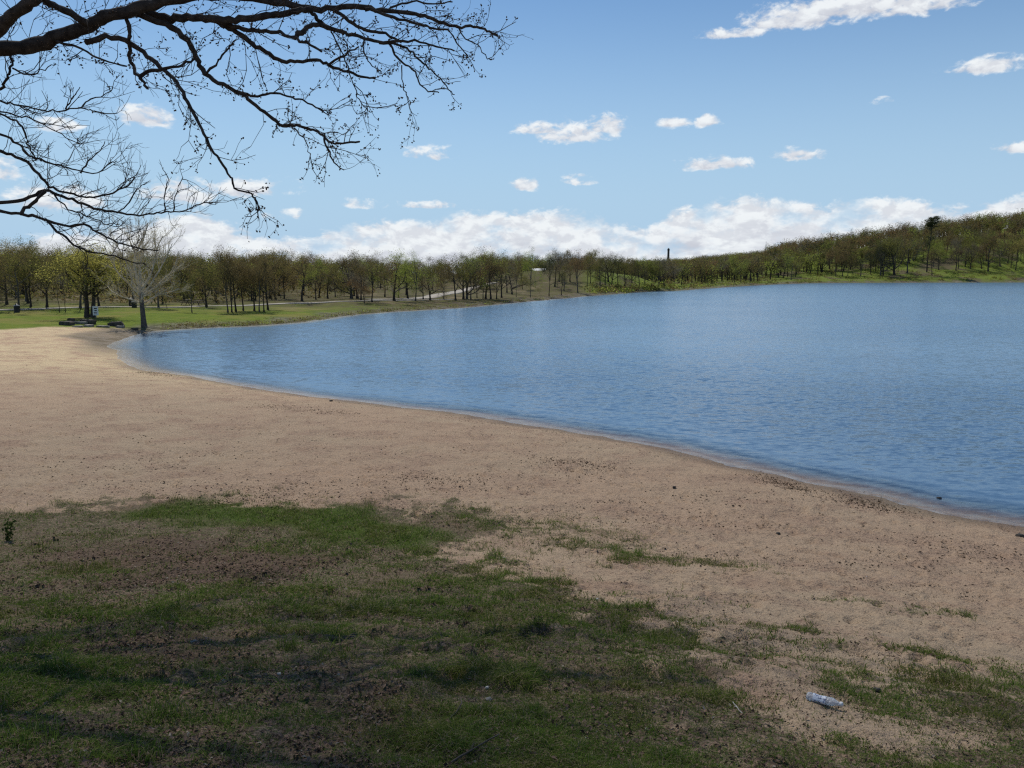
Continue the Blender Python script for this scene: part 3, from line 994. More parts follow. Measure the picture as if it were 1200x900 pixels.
def mass(name, spots, label):
    """spots: (x, y, z, height, tone)"""
    Vs, Qs, qs, Ts, ts_, n = [], [], [], [], [], 0
    for (x, y, z, h, tone, wf) in spots:
        V_, Q_, qm_, T_, H_ = LITE[R.randrange(len(LITE))]
        a = R.uniform(0, 6.28); ca, sa = math.cos(a), math.sin(a); s = h / H_
        W_ = np.column_stack([(V_[:, 0] * ca - V_[:, 1] * sa) * s * wf + x, (V_[:, 0] * sa + V_[:, 1] * ca) * s * wf + y, V_[:, 2] * s + z])
        Vs.append(W_); Qs.append(Q_ + n); qs.append(np.where(qm_ == 1, 1 + TONES.index(tone), 0)); Ts.append(T_ + n); ts_.append(np.zeros(len(T_), int)); n += len(W_)
    me = mesh_np(name, np.vstack(Vs), np.vstack(Qs), np.vstack(Ts), [BARK] + [LEAF[t] for t in TONES], np.concatenate(qs), np.concatenate(ts_), smooth=False)
    return tag(obj(name, me), label, 'woods', kind='stuff')


spots = []
while len(spots) < 1050:
    px = R.uniform(-90, 780); d = R.uniform(118, 330) if px < 560 else R.uniform(285, 430)
    x = (px - 600) / F * d
    if px > 560 and d < 285: continue
    if px > 330 and d < 175: continue
    if 420 < px < 620 and d < 235: continue
    if float(shore_d(np.array([x]), np.array([d]))[0]) < 20: continue
    z = gz(x, d); _, by, _ = to_px(np.array([x, d, z]))
    top = np.interp(px, [-90, 0, 100, 200, 300, 400, 500, 560, 640, 690, 740, 800], [291, 293, 294, 297, 298, 303, 304, 300, 299, 299, 303, 302])
    h = max(by - top, 12) * d / F * R.choice([.6, .75, .85, .95, 1.0])
    spots.append((x, d, z, h, R.choices(TONES, [5, 3, 1, 2, 1.6, .6])[0], R.uniform(.9, 1.5)))
mass('woods', spots, 'dense wood that closes the view behind the shore grove')
spots = []; tries = 0
while len(spots) < 1600 and tries < 20000:
    tries += 1
    px = R.uniform(745, 1300); d = R.uniform(255, 720)
    x = (px - 600) / F * d
    sdd = float(shore_d(np.array([x]), np.array([d]))[0])
    if sdd < np.interp(px, [745, 880, 960, 1080, 1200], [9, 14, 34, 58, 72]) + R.uniform(-6, 20): continue
    z = gz(x, d)
    dk = R.uniform(8.5, 16) * np.interp(px, [745, 850, 1200], [.95, 1.05, 1.05])
    _, by, _ = to_px(np.array([x, d, z]))
    if px < 900: dk = min(dk, max(by - np.interp(px, [745, 770, 800, 850, 900], [304, 303, 301, 296, 291]), 8) * d / F * R.uniform(.85, 1))
    patch = vnoise(np.array([x * .02]), np.array([d * .02]), 9)[0]
    tone = R.choices(TONES, [4, 3 + 3 * patch, 4 * (patch > .55), 2, 1.8, .8])[0]
    spots.append((x, d, z, dk, tone, R.uniform(.9, 1.5)))
mass('woods', spots, 'brown and olive oak wood covering the far hillside')

# low scrub on the hillside grass and along the far bank
sc = MB(); srg = np.random.default_rng(77); cs = []
for k in range(520):
    px = R.uniform(690, 1230); lo = np.interp(px, [690, 760, 880, 1000, 1200], [345, 341, 334, 330, 329]); py = lo - abs(R.gauss(0, np.interp(px, [690, 800, 1200], [3, 4, 10])))
    b = ground_at(px, py)
    if b[1] > 650: continue
    s = R.uniform(.5, 1.5)
    c = b + srg.normal(size=(26, 3)) * (s, s, s * .35) + (0, 0, s * .5)
    sc.leaves(c, .55, R.choice([0, 0, 1, 2]), rg=srg)
for k in range(300):
    px = R.uniform(195, 700); b = None
    i = np.interp(px, [p[0] for p in shore_px[19:30]], [p[1] for p in shore_px[19:30]])
    b = ground_at(px, i - abs(R.gauss(0, 1.6)) - .6)
    s = R.uniform(.15, .4) * (2 if 205 < px < 245 else 1)
    sc.leaves(b + srg.normal(size=(22, 3)) * (s * 1.6, s, s * .35) + (0, 0, s * .4), .15, R.choice([0, 1, 2, 2]), rg=srg)
for k in range(700):
    px = R.uniform(-60, 770); d = R.uniform(112, 230) if px < 330 else (R.uniform(140, 260) if px < 560 else R.uniform(262, 310))
    x = (px - 600) / F * d
    if float(shore_d(np.array([x]), np.array([d]))[0]) < 25 or 440 < px < 600 and d < 240: continue
    s = R.uniform(.6, 1.6)
    sc.leaves(np.array([x, d, gz(x, d) + s * .6]) + srg.normal(size=(40, 3)) * (s, s, s * .5), .4, R.choice([0, 2, 2]), rg=srg)
for k in range(600):
    px = R.uniform(770, 1230); d = R.uniform(300, 620); x = (px - 600) / F * d
    if float(shore_d(np.array([x]), np.array([d]))[0]) < np.interp(px, [745, 880, 960, 1080, 1200], [9, 14, 34, 58, 72]): continue
    s = R.uniform(.8, 2)
    sc.leaves(np.array([x, d, gz(x, d) + s * .6]) + srg.normal(size=(34, 3)) * (s, s, s * .5), .6, R.choice([0, 2, 2]), rg=srg)
tag(sc.build('scrub', [LEAF['olive'], LEAF['lime'], LEAF['brown']], smooth=False), 'low scrub and weeds along the far bank and hillside grass', 'scrub', kind='stuff')

# ------------------------------------------------------------------ things on the lawn
STONE = simple('weathered_stone', (.16, .145, .125), (.34, .31, .27), 2.2, .95, .7, 9, dist=.05)
STONE_D = simple('dark_stone', (.04, .035, .03), (.10, .085, .07), 2.5, .95, .7, 9, dist=.05)
WHITE = simple('white_paint', (.72, .72, .70), (.80, .80, .78), 3, .6, .05)
BLACK = simple('black_paint', (.02, .02, .02), (.035, .035, .035), 3, .6, .05)
WOOD = simple('weathered_wood', (.07, .055, .04), (.14, .115, .09), 5, .9, .3)
METAL = simple('galvanised_metal', (.22, .22, .22), (.32, .32, .32), 5, .5, .1)
ROOF = simple('pale_roof_metal', (.62, .60, .56), (.74, .72, .68), 2, .5, .1)


def rock_mesh(sx, sy, sz, seed, mat, cuts=3):
    import bmesh
    bm = bmesh.new(); bmesh.ops.create_cube(bm, size=2)
    bmesh.ops.bevel(bm, geom=bm.edges[:], offset=.22, segments=2, affect='EDGES')
    bmesh.ops.subdivide_edges(bm, edges=bm.edges[:], cuts=cuts, use_grid_fill=True)
    rr = random.Random(seed); o = Vector((rr.uniform(0, 99), rr.uniform(0, 99), 0))
    from mathutils import noise
    for v in bm.verts:
        n_ = noise.noise(v.co * 1.1 + o) * .22 + noise.noise(v.co * 3 + o) * .08
        v.co = v.co * (1 + n_)
        v.co = Vector((v.co.x * sx, v.co.y * sy, v.co.z * sz))
    me = bpy.data.meshes.new('rock'); bm.to_mesh(me); bm.free()
    for p in me.polygons: p.use_smooth = True
    me.materials.append(mat)
    return me


G6 = 'stone slabs at the top of the beach'
for i, (px, py, wpx, h, mat, l) in enumerate([
        (79, 381, 13, .22, STONE_D, 'dark low slab at the left end of the stones bordering the beach'), (83.5, 376.5, 6, .2, STONE_D, 'small dark block topmost of the stones by the beach'),
        (94, 379.5, 17, .16, STONE, 'long pale-topped slab in the middle of the stones by the beach'), (99.5, 377.3, 7, .17, STONE_D, 'small dark block behind the long pale-topped slab'),
        (107, 380, 8, .28, STONE_D, 'squarish dark block at the right end of the long pale slab'), (91, 383.3, 9, .08, STONE, 'thin pale flagstone lying on the sand in front of the slabs'),
        (104, 382.8, 8, .12, STONE, 'pale flat stone in front of the squarish dark block'), (121, 383.3, 12, .09, STONE, 'low pale stone strip between the two stone groups'),
        (136, 382.2, 14, .26, STONE_D, 'large dark slab of the right stone group near the sycamore'), (141.5, 384.2, 7, .15, STONE, 'pale stone in front of the large dark slab near the sycamore'),
        (158, 386.5, 6, .12, STONE_D, 'small dark stone between the right stone group and the sycamore foot')]):
    b = ground_at(px, py); s = np.linalg.norm(b - [0, 0, HC]) / F
    o = obj('stone_slab', rock_mesh(wpx * s * .5, wpx * s * .28 + .1, h, 40 + i, mat))
    o.location = b + np.array([0, 0, h * .55]); o.rotation_euler = (R.uniform(-.06, .06), R.uniform(-.08, .08), R.uniform(-.3, .3))
    tag(o, l, 'stone', G6)

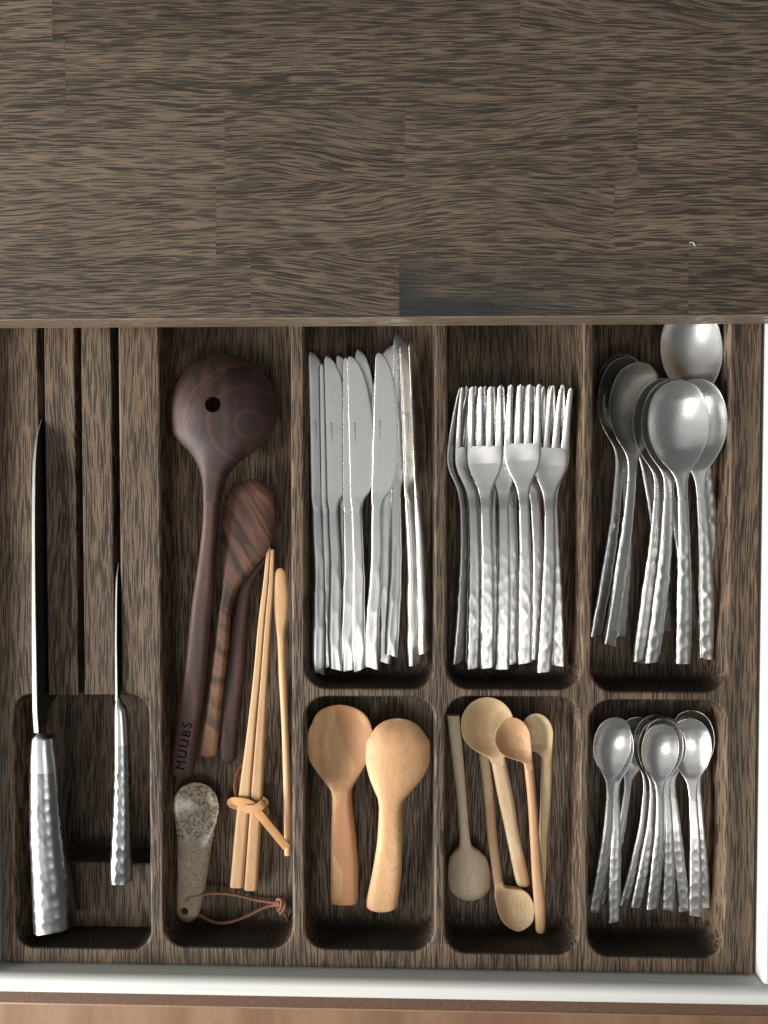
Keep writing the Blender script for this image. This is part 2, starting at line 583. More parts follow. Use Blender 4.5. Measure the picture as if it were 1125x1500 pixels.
# ------------------------------------------------------------------ drawer organiser (z = 0 is its rim)
DEP = 0.034
ZS = 0.86            # the tables below give depths for a 40 mm pocket


def wx(px, py=900):
    return P(px, py, 0).x


def wy(py, px=560):
    return P(px, py, 0).y


TX0, TX1 = P(5, 1400).x, P(1103.5, 1400).x
TY0 = 0.5 * (P(20, 1412).y + P(1095, 1426).y)
TY1 = wy(330)


def rrect(x0, x1, y0, y1, r, k=9):
    pts = []
    for cx, cy, a0 in ((x1 - r, y1 - r, 0), (x0 + r, y1 - r, 90), (x0 + r, y0 + r, 180), (x1 - r, y0 + r, 270)):
        for i in range(k + 1):
            a = R(a0 + 90 * i / k)
            pts.append((cx + r * math.cos(a), cy + r * math.sin(a)))
    return pts


def offset(loop, d):
    """positive d moves the loop inwards (loop counter-clockwise)"""
    n = len(loop)
    out = []
    for i in range(n):
        p0, p1, p2 = (np.array(loop[(i + k) % n]) for k in (-1, 0, 1))
        e1 = p1 - p0
        e2 = p2 - p1
        n1 = np.array((-e1[1], e1[0])) / np.linalg.norm(e1)
        n2 = np.array((-e2[1], e2[0])) / np.linalg.norm(e2)
        b = n1 + n2
        b = b / max(1e-9, (b @ b)) * 2
        out.append(tuple(p1 + b * d))
    return out


YB, YM1, YM0 = wy(1392), wy(1009.5), wy(1021)
pock = [
    ("cutlery", wx(237), wx(427), wy(1388, 330), wy(390)),
    ("knives", wx(447), wx(636), wy(1008, 540), wy(390)),
    ("paddles", wx(446), wx(637), wy(1391, 540), wy(1021, 540)),
    ("forks", wx(655), wx(852), wy(1009, 750), wy(390)),
    ("spoons", wx(653), wx(851), wy(1397, 750), wy(1021, 750)),
    ("tablespoons", wx(867), wx(1066), wy(1013, 960), wy(390)),
    ("teaspoons", wx(865), wx(1066), wy(1402, 960), wy(1026, 960)),
]
RAD = 0.0165
loops = [(rrect(x0, x1, y0, y1, RAD), DEP, 0.009) for _, x0, x1, y0, y1 in pock]
# knife bay: rounded box for the handles with a long opening behind it that two bars divide into slots
ax0, ax1, ay0, ay1 = wx(22, 1200), wx(219, 1200), wy(1389, 120), wy(1018, 120)
sx0, sx1 = wx(58.0, 790), wx(175.5, 790)
a = rrect(ax0, ax1, ay0, ay1, 0.014)
k = 10
ext = [(sx1, ay1), (sx1, wy(380)), (sx0, wy(380)), (sx0, ay1)]
aloop = a[:k] + ext + a[k:]
loops.append((aloop, 0.052, 0.0015))

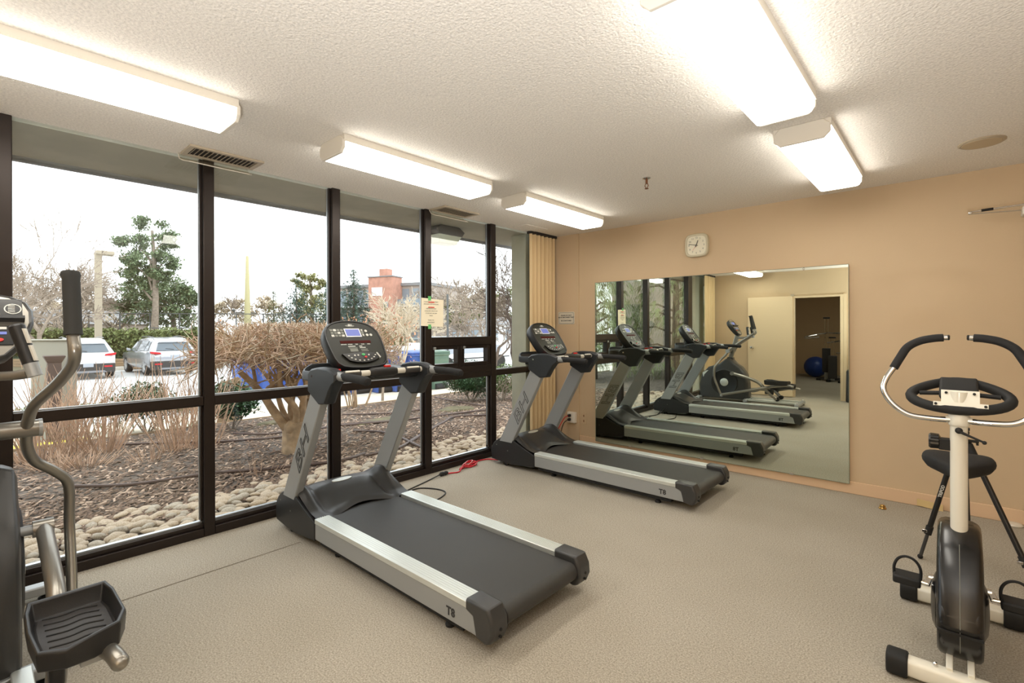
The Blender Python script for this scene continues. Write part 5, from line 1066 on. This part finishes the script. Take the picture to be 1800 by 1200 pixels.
pine(60, 52, [(60, 552, 18, 0), (30, 548, 18, 0), (95, 548, 18, 0), (130, 555, 18, 0), (165, 552, 18, 0), (200, 548, 18, 0), (10, 555, 18, 0), (45, 535, 12, 0), (110, 538, 12, 0), (180, 540, 10, 0)], 'brownish distant woods low behind the hedge at the left', 'barkpale', 106, 0.25, 500, False)
wing = struct(MB().box(-10.2, -3.78, -9.3, -8.9, -0.8, 5.5).build('wall_building_wing', M['brickgrey'], smooth=0))
# drooping evergreens near the back bays, seen in the mirror and partly in the window
for i, (x, y, hgt, w, lab) in enumerate(((-8.6, -4.6, 6.0, 1.9, 'drooping evergreen outside the back bays, left one in the mirror'), (-6.3, -5.9, 6.2, 1.8, 'drooping evergreen outside the back bays, right one in the mirror'), (-11.4, -7.4, 7.5, 2.2, 'tallest drooping evergreen, farthest behind in the mirror'))):
    rs = random.Random(200+i); b = Vector((x, y, gz(x))); t = thing('drooping_evergreen', lab, 'tree', b); v = []; f = []
    for k in range(230):
        q = rs.random(); z = b.z+0.4+(hgt-0.4)*q; a = rs.uniform(0, 6.28); r = w*(1-0.75*q)*rs.uniform(0.55, 1.0); e = Vector((x+r*math.cos(a), y+r*math.sin(a), z))
        for j in range(110):
            s_ = rs.random(); dd = Vector((math.cos(a)+rs.uniform(-1, 1), math.sin(a)+rs.uniform(-1, 1), 0)).normalized(); p = e+dd*0.45*s_*math.sqrt(rs.random())+Vector((0, 0, 0.12-0.6*s_*s_))
            dr = (dd*0.5+Vector((0, 0, -1.3*s_-0.1))).normalized(); bb = frame_from(dr)[0]; L_ = rs.uniform(0.09, 0.17); o = len(v)
            v += [p-bb*0.010, p+dr*L_, p+bb*0.010, p-dr*L_*0.4]; f += [(o, o+1, o+2, o+3)]
    MB().add(v, f).build('foliage', M['droop'], t, smooth=0)
    sm = MB(); sm.tube([b-Vector((0, 0, .1)), b+Vector((0.05, 0, hgt*0.95))], [0.16, 0.03], 8)
    for k in range(26):
        q = 0.1+0.85*rs.random(); a = rs.uniform(0, 6.28); r = w*(1-0.75*q)*0.85; z = b.z+hgt*q; sm.tube([(x, y, z-0.2), (x+r*0.5*math.cos(a), y+r*0.5*math.sin(a), z+0.05), (x+r*math.cos(a), y+r*math.sin(a), z)], [0.04, 0.03, 0.012], 5)
    sm.build('trunk', M['barkdark'], t, smooth=80)
# hedge behind the cars
rs = random.Random(301)
for i, (u0, u1, lab) in enumerate(((20, 120, 'clipped green hedge behind the white car'), (120, 235, 'clipped green hedge between the two parked cars'), (235, 380, 'clipped green hedge behind the silver car'))):
    mb = MB(); t = thing('parking_hedge', lab, 'hedge', groundat((u0+u1)/2, 26))
    for u in range(u0, u1, 6):
        for v_ in (588, 602, 616): c = at(u+rs.uniform(-3, 3), v_+rs.uniform(-4, 4), 26+rs.uniform(-0.4, 0.6)); mb.add(*leaves(c, (0.5, 0.5, 0.33), 150, 0.15, rs))
    mb.build('foliage', M['hedge'], t, smooth=0)
    a, b = at(u0, 612, 26.4), at(u1, 612, 26.4); MB().bar((a.x, a.y, -0.1), (b.x, b.y, -0.1), 0.5, 0.85).build('hedge_core', M['leafg'], t)
for k in range(4):
    a, b = at(-20, 600, 24.9), at(390, 600, 24.9); z = -0.52+0.13*k
    o = MB().bar((a.x, a.y, z), (b.x, b.y, z), 0.12, 0.12).build('timber_beam', M['wood'], None if k == 0 else tw, bevel=0.01)
    if k == 0: tw = o; tag(o, 'stacked timber retaining wall at the foot of the hedge', 'retaining wall'); o.name = 'timber_wall'
# fences
def fence(pa, pb, h, npost, lab, mt, r=0.03, rails=(0, 1), wires=0, base=-0.6):
    pa, pb = Vector(pa), Vector(pb); t = thing('chain_fence', lab, 'fence', ((pa.x+pb.x)/2, (pa.y+pb.y)/2, base))
    for i in range(npost):
        p = pa.lerp(pb, i/(npost-1)); MB().cyl((p.x, p.y, base-0.01), (p.x, p.y, base+h), r, 6).build('fence_post', M[mt], t)
    for k in rails: MB().cyl((pa.x, pa.y, base+h*k+0.02*(k == 0)), (pb.x, pb.y, base+h*k+0.02*(k == 0)), r*0.7, 5).build('fence_rail', M[mt], t)
    if wires:
        L_ = (pb-pa).length; n = int(L_/wires); mb = MB()
        hn = h/wires
        for i in range(-int(hn), n):
            for sg in (0, 1):
                a0, a1 = (i*wires, i*wires+h) if sg == 0 else (i*wires+h, i*wires); z0, z1 = 0.0, h
                c0, c1 = max(0, min(L_, a0)), max(0, min(L_, a1))
                if c0 == c1: continue
                z0 = h*(c0-a0)/(a1-a0); z1 = h*(c1-a0)/(a1-a0); A = pa+(pb-pa)*(c0/L_); B = pa+(pb-pa)*(c1/L_)
                mb.tube([(A.x, A.y, base+z0), (B.x, B.y, base+z1)], 0.006, 3, cap=False)
        mb.build('wire_mesh', M[mt], t, smooth=0, kind='stuff')
P = lambda u, d: (lambda q: (q.x, q.y, 0))(at(u, 600, d))
fence(P(100, 29), P(600, 33), 3.0, 11, 'tall dark tennis-court fence behind the hedge and spruces', 'fence', 0.04, (0, 0.5, 1), 0.45)
fence(P(260, 28), P(350, 28), 2.1, 4, 'shorter dark fence above the silver car', 'fence', 0.04, (0, 0.85, 1))
fence(P(600, 31), P(742, 31), 1.4, 6, 'grey fence behind the golden cedars', 'fencel', 0.04, (0, 1), 0.3)
fence(P(752, 30), P(905, 36), 1.5, 9, 'pale galvanised fence across the fourth bay', 'fencel', 0.04, (0, 1), 0.3)
# lamp pole, utility pole
b = P(173, 22); t = thing('lamp_post', 'tan parking-lot lamp post with a flat head', 'lamp post', (b[0], b[1], -0.6)); top = at(173, 446, 22).z
MB().box(b[0]-0.08, b[0]+0.08, b[1]-0.13, b[1]+0.13, -0.6, top).build('post', M['pole'], t, bevel=0.02)
MB().box(b[0]-0.25, b[0]+0.25, b[1]-0.10, b[1]+0.55, top-0.04, top+0.14).build('lamp_head', M['pole'], t, bevel=0.04)
b = P(435, 35); t = thing('utility_pole', 'slim yellowish tapered pole behind the twisted shrub', 'pole', (b[0], b[1], -0.6)); top = at(435, 450, 35).z
MB().tube([(b[0], b[1], -0.62), (b[0], b[1], 2.2), (b[0], b[1], top)], [0.26, 0.22, 0.09], 12).build('shaft', M['yelpole'], t)
MB().cyl((b[0], b[1]-0.9, 2.6), (b[0], b[1]+0.7, 2.6), 0.03, 6).build('cross_arm', M['fence'], t)
for s in (-0.9, 0.6): MB().ball((b[0], b[1]+s, 2.75), 0.1, 8, 6).build('fitting', M['fence'], t)
b = P(787, 22); tag(MB().tube([(b[0], b[1], -0.6), (b[0], b[1], at(787, 517, 22).z)], 0.05, 8).build('grey_post', M['fence']), 'thin grey post just right of the paper note', 'post')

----

From the records above, quote only the lines running from the line with "Keep writing the" to the line with "40 mm pocket", both lines included.

Keep writing the Blender script for this image. This is part 2, starting at line 583. More parts follow. Use Blender 4.5. Measure the picture as if it were 1125x1500 pixels.
# ------------------------------------------------------------------ drawer organiser (z = 0 is its rim)
DEP = 0.034
ZS = 0.86            # the tables below give depths for a 40 mm pocket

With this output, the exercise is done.